Similarly, Dan Dukeson of Receptive notes the importance of distinguishing which customer groups are making your feature requests. If you’re trying to focus on the features that will quickly find a fit in your product and get used right away, you absolutely need to prioritize the requests from paying clients and not let requests from churned or non-paying trial users clutter things up.

Analyze Demand, Cost, Benefit for Each Feature

The next step in feature prioritization is to analyze each feature’s cost, benefit, and demand. Here are some questions to ask yourself as you assess each factor:

  • Cost – How long will it take to build the feature? How difficult will it be? How will it affect the rest of the software? Do you have the expertise on staff to accomplish it?
  • Benefit / Impact – What impact will it make on the business? Try to measure the value in tangible terms, such as the potential value of a new market segment, or of the reduced churn for the number of clients who could possibly stay if this feature was added. Consider sorting feature requests according to customer value to see if there are any patterns to what your most valuable customers are requesting.
  • Urgency / Demand – How badly do your clients want or need this feature? Are your competitors offering it or working on it? Are customers about to leave because you don’t have it? To get a better feel for what customers really want, Dan Dukeson also suggests that you ask customers to prioritize those feature requests. “Me too” type voting can be less-than-helpful for SaaS companies, because most customers will agree that they want most proposed features.

Some companies go as far as assigning points to each feature request based on each of these factors (such as a value of 1 to 4) to make it easier to evaluate them. However, your final choice will probably be qualitative and not quantitative, and based on discussions among your staff.

Creating a Production Schedule

Once you’ve prioritized your feature requests, it’s time to get things on a calendar — or at least organize the tasks into some kind of timeline.

For example, SaaS company Groove moves priority feature requests into quarterly and then monthly lists and reassesses those lists each quarter. In Moonclerk’s case, they decide on these features and goals together at the company’s annual retreat.

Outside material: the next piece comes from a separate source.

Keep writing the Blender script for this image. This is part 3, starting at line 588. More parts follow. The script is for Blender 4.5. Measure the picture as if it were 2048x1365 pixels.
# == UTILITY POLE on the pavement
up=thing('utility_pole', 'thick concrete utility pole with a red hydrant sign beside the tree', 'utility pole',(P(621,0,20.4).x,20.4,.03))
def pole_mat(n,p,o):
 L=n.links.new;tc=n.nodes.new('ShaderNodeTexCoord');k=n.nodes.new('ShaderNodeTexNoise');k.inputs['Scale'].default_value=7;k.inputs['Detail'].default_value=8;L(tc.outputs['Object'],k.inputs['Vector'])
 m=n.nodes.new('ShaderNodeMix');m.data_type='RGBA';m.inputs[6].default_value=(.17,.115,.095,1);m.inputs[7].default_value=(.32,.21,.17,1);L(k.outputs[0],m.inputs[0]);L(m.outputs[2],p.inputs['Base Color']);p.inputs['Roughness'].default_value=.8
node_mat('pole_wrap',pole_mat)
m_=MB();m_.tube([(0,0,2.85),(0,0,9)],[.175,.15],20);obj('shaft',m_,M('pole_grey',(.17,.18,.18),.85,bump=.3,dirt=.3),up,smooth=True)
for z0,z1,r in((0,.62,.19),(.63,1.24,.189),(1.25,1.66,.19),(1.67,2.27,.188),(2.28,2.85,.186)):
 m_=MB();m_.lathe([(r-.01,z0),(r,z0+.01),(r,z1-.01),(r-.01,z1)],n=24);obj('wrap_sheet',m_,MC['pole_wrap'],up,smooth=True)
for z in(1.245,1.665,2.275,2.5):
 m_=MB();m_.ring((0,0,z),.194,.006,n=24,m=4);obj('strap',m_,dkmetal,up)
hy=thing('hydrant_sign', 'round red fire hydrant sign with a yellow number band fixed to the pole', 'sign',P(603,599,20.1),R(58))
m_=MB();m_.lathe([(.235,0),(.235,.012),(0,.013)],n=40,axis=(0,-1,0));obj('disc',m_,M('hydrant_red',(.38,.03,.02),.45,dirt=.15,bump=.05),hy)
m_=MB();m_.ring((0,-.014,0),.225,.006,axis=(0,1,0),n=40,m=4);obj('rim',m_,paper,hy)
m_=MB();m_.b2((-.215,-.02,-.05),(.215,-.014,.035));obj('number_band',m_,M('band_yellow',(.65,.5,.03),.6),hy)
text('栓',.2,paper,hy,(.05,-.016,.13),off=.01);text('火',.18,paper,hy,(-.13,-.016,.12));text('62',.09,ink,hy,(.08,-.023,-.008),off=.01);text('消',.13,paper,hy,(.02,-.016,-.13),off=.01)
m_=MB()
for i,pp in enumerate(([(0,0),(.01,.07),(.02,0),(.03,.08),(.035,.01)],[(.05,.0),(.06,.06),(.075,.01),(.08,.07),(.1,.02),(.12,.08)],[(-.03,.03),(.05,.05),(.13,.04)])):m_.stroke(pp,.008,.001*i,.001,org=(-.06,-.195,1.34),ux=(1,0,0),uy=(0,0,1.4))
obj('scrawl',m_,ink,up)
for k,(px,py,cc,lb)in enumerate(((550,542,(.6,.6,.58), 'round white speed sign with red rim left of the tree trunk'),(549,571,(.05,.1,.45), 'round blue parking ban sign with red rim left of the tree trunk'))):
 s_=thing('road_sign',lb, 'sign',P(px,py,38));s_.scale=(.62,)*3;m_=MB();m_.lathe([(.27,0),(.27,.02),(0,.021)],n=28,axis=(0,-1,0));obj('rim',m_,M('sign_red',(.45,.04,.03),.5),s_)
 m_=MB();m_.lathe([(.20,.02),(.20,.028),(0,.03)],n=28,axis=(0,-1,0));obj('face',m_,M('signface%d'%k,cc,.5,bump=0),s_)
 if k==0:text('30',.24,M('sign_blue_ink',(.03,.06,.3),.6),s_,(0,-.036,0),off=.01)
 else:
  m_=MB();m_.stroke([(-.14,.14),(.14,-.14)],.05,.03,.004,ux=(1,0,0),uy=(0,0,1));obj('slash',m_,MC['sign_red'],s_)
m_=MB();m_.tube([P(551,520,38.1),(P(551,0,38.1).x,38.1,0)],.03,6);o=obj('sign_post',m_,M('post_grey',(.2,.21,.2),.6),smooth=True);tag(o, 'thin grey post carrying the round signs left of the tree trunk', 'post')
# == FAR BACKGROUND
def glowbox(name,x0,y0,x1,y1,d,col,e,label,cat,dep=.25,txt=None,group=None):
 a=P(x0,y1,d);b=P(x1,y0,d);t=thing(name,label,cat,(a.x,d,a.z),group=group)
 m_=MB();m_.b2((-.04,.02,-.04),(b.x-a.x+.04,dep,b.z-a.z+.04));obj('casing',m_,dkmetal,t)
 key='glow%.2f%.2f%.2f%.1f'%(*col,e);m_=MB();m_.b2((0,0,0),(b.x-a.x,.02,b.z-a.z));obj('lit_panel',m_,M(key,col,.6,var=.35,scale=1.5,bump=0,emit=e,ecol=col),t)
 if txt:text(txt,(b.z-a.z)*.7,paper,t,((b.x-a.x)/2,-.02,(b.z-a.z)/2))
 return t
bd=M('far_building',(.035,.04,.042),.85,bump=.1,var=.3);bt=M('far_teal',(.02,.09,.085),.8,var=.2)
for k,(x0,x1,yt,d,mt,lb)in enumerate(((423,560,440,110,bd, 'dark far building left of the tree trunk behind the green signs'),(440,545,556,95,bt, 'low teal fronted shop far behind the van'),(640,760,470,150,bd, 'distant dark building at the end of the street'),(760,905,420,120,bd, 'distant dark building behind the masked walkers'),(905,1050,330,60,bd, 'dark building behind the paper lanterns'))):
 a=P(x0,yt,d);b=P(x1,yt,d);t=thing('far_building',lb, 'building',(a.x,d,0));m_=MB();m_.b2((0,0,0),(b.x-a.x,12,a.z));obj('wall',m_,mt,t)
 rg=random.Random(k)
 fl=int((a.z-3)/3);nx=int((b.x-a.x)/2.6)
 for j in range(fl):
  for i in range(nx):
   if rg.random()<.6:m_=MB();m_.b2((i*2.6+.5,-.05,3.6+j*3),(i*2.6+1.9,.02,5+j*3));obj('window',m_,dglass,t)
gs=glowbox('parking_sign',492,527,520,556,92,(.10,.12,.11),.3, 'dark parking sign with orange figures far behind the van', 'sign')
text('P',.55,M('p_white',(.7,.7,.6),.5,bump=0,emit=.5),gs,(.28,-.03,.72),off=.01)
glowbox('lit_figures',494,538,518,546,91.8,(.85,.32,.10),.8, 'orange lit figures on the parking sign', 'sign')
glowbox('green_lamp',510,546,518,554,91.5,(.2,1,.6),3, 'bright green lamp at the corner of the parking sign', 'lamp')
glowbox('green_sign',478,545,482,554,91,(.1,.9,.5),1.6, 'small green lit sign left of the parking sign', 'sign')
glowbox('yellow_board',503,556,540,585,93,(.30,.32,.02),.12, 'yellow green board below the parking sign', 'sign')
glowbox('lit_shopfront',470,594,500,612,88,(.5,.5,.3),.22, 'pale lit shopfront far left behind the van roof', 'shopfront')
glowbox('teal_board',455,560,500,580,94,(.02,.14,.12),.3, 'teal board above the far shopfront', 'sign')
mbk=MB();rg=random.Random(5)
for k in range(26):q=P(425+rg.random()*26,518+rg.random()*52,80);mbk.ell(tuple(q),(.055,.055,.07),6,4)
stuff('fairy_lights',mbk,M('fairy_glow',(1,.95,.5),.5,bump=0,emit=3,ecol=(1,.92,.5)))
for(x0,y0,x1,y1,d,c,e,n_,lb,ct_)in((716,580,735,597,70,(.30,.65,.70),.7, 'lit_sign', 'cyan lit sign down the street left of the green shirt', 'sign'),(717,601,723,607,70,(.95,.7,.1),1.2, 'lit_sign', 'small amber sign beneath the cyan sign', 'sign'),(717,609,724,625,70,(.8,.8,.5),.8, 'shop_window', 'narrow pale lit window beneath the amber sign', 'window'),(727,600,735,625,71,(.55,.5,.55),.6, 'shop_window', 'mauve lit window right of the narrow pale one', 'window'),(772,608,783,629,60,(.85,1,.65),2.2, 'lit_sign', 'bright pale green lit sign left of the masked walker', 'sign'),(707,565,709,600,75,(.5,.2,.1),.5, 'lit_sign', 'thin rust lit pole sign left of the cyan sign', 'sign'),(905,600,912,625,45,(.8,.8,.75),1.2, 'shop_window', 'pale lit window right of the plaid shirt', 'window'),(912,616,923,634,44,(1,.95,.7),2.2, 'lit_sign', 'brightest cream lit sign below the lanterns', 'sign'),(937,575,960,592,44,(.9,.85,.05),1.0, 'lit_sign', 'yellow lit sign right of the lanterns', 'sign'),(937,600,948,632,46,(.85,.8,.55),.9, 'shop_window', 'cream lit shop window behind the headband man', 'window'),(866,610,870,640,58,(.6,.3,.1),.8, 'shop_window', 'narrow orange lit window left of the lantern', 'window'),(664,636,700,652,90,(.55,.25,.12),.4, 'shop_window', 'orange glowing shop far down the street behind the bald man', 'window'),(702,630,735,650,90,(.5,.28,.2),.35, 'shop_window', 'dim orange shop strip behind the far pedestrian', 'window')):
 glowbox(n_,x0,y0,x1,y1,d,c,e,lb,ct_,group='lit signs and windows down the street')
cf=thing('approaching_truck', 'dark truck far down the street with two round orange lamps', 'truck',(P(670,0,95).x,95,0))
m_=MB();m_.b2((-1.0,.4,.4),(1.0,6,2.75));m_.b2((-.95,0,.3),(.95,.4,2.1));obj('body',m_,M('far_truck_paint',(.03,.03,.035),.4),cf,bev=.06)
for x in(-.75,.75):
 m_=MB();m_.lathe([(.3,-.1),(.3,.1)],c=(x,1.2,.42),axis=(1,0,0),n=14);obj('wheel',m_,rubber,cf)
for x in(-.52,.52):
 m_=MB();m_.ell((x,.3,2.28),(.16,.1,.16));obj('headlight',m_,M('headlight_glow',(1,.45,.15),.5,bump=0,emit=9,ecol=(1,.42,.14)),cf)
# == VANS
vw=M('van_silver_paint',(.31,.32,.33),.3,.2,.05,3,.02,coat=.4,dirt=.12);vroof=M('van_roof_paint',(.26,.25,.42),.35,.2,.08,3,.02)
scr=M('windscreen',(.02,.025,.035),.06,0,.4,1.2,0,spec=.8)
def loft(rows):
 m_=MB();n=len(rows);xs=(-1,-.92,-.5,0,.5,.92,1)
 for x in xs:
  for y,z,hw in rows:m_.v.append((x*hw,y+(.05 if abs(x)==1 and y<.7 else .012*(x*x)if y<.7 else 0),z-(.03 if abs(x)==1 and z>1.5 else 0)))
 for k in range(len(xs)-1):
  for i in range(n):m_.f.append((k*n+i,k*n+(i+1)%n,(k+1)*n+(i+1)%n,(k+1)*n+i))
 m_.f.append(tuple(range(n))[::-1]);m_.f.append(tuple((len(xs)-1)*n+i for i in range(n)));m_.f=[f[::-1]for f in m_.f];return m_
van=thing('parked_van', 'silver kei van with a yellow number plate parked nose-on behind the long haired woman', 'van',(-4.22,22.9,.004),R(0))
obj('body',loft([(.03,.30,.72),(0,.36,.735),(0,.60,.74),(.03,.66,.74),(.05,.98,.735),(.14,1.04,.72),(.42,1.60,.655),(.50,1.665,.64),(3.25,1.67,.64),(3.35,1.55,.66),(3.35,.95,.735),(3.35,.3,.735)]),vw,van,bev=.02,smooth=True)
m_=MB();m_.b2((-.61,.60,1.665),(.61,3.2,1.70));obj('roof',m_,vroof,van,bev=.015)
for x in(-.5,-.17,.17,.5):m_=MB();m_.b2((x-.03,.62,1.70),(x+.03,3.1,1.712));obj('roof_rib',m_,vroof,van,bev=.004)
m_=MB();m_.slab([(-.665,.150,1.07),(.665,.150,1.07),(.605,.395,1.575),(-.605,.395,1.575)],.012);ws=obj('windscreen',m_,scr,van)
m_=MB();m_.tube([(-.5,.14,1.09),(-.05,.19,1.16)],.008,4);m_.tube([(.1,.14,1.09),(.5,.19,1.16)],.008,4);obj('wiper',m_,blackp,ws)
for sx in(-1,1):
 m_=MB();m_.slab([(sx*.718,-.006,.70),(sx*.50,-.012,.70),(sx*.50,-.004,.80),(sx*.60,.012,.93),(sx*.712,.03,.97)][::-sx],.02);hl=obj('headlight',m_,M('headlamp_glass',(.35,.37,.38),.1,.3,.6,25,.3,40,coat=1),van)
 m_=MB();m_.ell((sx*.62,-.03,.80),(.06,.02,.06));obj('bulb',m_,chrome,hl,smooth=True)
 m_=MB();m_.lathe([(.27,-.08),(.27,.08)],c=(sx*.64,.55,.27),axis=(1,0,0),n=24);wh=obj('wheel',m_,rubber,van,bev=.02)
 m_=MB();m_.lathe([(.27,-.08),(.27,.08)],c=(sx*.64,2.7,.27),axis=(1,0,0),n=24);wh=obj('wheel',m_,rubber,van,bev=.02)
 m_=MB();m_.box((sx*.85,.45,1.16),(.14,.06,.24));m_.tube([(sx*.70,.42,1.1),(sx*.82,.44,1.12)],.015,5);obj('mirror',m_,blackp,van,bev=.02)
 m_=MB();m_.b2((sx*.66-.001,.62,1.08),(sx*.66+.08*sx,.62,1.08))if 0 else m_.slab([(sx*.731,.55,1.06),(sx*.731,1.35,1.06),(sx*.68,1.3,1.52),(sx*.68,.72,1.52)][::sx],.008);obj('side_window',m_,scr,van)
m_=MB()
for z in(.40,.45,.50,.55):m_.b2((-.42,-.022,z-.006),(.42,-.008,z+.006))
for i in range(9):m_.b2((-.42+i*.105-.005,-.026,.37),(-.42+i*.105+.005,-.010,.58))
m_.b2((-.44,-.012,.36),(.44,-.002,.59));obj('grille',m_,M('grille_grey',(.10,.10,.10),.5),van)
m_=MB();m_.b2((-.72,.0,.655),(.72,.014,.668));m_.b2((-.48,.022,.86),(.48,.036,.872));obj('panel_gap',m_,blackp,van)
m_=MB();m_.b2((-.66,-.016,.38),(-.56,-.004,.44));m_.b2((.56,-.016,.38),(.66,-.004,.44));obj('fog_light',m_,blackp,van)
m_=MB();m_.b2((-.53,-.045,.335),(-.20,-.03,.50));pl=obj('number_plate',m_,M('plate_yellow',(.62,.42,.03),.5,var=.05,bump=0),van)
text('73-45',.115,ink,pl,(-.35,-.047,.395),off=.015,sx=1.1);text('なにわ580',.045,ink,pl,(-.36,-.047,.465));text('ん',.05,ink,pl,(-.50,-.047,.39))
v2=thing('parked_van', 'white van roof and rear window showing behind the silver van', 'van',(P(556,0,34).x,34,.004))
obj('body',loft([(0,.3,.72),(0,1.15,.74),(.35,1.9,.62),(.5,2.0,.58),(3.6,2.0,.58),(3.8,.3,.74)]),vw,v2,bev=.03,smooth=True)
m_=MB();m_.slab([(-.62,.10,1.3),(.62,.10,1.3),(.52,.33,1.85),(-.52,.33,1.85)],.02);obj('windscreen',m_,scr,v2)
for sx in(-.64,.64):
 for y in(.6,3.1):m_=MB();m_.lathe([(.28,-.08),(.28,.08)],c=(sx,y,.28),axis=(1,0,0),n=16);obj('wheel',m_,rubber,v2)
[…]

Other companies stick with a less formal system, using labels as basic as “vetoed,” “future,” “doing,” and “done” with less of a focus on deadlines and dates.

You can decide the best schedule for your company. As long as the schedule is regular and doesn’t get ignored, you’re in good shape. (Note that bugs are different than feature requests and require a different procedure.)

How to Follow up on Feature Requests

No one should ever submit a feature request only to have it disappear, never to be seen again.

This is where the customer-focused companies stand out above the rest.

Every request deserves a personalized reply when it’s first made, from a real person (not an autoresponder). This is a great time to ask any questions that will clarify what the client really needs out of the feature and THANK THEM for taking the time to share their insights.

Here’s an example of our president, Andy, responding directly to a feature request that was made in a Capterra review:

After the initial follow up, the customer who submitted the request should receive periodic updates, especially when their request’s status changes to “scheduled” or even to “rejected.”

In fact, clients can continue to provide helpful feedback throughout the production process. They’ve already demonstrated that they’re invested in this feature and are interested in its success. That makes them perfect for testing the versions of the new feature before it goes live for all clients.

If your goal is to develop a more personal relationship and rapport with your customers (and it should be), keep your customers in the loop as you embark on new production. Try to speak frankly about your struggles prioritizing feature requests, if you have them. Understanding how your company prioritizes feature production according to its overall goals may really help your customers connect with your company.